- Data for this exercise -
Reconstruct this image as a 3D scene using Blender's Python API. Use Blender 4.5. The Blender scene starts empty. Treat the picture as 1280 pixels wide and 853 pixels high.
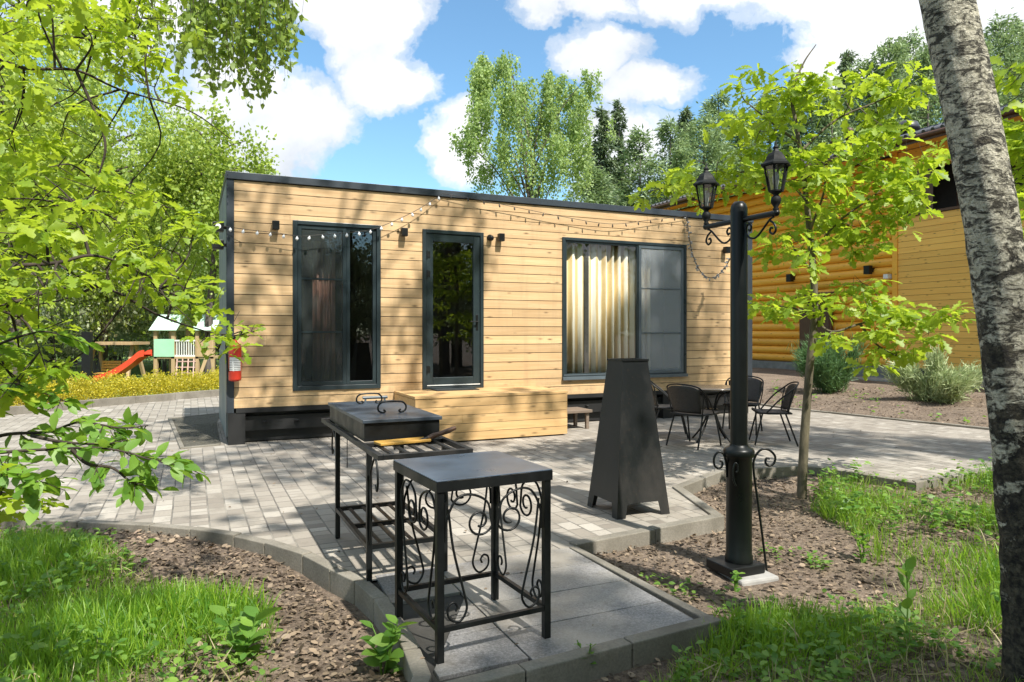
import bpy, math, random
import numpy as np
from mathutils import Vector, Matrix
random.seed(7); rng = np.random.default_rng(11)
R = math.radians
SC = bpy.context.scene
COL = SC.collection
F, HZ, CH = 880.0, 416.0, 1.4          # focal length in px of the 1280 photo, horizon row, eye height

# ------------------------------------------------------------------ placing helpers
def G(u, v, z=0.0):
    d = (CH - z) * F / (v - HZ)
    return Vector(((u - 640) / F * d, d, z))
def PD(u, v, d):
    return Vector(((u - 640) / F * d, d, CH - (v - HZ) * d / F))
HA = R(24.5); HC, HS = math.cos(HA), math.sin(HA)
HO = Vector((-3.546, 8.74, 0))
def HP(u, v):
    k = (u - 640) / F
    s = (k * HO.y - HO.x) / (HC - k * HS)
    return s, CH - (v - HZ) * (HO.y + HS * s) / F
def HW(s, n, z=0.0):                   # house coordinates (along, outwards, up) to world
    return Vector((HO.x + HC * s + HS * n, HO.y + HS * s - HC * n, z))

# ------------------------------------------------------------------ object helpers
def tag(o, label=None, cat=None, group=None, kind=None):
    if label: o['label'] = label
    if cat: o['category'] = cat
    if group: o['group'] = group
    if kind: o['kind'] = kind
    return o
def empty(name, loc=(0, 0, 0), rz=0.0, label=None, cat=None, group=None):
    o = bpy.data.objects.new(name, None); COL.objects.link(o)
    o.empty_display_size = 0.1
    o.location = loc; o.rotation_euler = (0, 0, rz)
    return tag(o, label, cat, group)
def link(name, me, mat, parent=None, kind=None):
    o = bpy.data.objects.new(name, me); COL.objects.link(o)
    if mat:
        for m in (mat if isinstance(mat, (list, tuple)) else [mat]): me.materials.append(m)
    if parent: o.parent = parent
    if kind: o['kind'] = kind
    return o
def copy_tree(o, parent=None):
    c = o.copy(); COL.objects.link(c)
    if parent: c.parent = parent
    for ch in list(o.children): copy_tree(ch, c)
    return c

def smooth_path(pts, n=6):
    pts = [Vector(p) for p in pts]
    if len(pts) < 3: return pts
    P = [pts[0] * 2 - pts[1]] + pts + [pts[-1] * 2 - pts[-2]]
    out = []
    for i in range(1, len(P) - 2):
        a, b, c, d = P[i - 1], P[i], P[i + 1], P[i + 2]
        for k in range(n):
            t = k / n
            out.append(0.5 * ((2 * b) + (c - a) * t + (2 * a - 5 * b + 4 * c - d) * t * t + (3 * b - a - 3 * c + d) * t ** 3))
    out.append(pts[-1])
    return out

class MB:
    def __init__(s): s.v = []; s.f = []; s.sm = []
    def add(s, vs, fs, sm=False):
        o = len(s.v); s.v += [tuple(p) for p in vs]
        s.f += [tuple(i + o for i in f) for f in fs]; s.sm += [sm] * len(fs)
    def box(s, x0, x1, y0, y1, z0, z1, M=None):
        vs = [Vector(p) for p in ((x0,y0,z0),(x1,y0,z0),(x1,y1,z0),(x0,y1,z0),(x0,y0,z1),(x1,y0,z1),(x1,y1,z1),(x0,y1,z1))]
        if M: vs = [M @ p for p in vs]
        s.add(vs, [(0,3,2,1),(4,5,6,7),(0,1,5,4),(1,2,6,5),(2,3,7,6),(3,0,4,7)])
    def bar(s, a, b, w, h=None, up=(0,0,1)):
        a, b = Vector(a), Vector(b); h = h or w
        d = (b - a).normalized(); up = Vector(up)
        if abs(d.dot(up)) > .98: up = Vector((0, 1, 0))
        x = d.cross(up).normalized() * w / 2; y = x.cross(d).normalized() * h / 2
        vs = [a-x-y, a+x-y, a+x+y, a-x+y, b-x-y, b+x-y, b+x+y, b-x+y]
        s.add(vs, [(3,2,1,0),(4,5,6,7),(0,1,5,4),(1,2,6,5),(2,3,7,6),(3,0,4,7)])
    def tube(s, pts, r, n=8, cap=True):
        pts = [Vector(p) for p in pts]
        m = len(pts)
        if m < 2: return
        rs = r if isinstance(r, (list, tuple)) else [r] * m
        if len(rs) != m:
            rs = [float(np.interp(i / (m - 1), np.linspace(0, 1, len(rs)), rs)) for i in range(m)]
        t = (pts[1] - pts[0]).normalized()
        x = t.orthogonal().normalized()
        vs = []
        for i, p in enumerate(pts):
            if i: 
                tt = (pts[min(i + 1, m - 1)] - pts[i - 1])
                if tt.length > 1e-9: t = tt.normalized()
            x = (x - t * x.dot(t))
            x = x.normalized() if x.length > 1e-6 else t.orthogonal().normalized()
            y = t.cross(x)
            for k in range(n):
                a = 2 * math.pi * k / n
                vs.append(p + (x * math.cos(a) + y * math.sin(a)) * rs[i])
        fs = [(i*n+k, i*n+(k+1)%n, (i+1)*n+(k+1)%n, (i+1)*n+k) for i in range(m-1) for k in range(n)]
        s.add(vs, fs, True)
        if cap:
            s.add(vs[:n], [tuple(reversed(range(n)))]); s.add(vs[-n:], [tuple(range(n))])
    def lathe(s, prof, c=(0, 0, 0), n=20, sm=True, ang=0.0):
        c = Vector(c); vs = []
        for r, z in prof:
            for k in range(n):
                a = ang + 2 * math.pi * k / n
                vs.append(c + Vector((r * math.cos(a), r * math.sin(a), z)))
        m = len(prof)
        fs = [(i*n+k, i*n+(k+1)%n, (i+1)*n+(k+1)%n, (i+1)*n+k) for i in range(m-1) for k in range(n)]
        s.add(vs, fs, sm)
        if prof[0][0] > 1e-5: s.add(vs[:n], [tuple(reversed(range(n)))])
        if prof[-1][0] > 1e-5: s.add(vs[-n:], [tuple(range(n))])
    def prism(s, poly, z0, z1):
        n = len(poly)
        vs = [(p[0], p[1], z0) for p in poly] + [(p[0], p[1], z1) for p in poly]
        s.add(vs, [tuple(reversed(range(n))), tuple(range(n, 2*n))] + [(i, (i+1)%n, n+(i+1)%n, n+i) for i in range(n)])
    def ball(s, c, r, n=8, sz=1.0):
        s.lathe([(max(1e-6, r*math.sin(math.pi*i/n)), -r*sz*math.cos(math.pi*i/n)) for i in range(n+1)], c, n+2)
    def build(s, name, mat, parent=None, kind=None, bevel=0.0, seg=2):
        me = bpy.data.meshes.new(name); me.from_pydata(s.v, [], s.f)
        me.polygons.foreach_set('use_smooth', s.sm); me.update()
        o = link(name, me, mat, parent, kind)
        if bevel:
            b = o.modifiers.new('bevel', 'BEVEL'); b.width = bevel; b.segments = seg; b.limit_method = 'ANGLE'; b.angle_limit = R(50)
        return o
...
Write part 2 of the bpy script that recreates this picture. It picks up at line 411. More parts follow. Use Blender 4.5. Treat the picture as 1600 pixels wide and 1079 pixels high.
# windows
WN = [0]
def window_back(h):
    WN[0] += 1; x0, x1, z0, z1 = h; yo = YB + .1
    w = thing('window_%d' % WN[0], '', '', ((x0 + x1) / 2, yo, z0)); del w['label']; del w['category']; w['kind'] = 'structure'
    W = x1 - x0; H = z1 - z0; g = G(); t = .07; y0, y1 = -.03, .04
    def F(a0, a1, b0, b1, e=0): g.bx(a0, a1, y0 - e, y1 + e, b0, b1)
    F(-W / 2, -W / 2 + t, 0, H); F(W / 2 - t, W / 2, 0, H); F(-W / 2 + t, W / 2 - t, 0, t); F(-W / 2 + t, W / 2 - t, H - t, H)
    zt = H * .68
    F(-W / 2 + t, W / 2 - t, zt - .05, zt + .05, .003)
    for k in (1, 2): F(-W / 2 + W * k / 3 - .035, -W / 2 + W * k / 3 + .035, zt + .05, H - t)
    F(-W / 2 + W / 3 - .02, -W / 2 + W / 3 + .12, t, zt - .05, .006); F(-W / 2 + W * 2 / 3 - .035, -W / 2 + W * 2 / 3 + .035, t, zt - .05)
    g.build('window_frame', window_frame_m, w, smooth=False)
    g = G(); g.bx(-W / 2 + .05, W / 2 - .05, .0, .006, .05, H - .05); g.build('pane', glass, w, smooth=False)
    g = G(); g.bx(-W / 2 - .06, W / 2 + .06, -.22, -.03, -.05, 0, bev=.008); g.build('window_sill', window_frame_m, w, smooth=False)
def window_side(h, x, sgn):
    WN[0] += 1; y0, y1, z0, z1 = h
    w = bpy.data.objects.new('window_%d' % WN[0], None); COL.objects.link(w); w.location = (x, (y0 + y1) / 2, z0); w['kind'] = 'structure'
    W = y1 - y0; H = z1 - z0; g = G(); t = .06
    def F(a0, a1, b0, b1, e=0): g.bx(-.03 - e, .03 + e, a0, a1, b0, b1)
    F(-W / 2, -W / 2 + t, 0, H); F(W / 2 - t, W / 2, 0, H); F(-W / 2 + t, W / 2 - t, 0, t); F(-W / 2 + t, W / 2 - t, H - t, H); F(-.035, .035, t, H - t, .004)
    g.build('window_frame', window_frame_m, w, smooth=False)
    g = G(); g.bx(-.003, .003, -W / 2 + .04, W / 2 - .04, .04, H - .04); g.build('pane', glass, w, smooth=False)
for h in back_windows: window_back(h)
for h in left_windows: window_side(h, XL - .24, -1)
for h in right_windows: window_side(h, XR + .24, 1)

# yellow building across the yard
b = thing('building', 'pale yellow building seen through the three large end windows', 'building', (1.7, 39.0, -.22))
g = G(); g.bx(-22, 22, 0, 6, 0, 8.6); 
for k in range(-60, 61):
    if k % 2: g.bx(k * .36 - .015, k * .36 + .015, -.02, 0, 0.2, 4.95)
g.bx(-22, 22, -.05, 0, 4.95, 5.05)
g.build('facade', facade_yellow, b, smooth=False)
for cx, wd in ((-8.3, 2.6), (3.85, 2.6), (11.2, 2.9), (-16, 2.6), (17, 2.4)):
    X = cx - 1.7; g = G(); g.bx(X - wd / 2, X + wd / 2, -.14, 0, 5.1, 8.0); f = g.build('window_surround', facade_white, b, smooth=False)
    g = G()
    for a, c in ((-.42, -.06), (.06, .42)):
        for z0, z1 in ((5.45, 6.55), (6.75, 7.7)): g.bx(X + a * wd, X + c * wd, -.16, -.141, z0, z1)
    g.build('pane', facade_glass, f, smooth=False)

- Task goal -
From the material above, reproduce only what runs from the line holding "Reconstruct this image" down to the line holding "F, HZ, CH = 880.0, 416.0, 1.4", both included, pictures excluded.

- Full output -
Reconstruct this image as a 3D scene using Blender's Python API. Use Blender 4.5. The Blender scene starts empty. Treat the picture as 1280 pixels wide and 853 pixels high.
import bpy, math, random
import numpy as np
from mathutils import Vector, Matrix
random.seed(7); rng = np.random.default_rng(11)
R = math.radians
SC = bpy.context.scene
COL = SC.collection
F, HZ, CH = 880.0, 416.0, 1.4          # focal length in px of the 1280 photo, horizon row, eye height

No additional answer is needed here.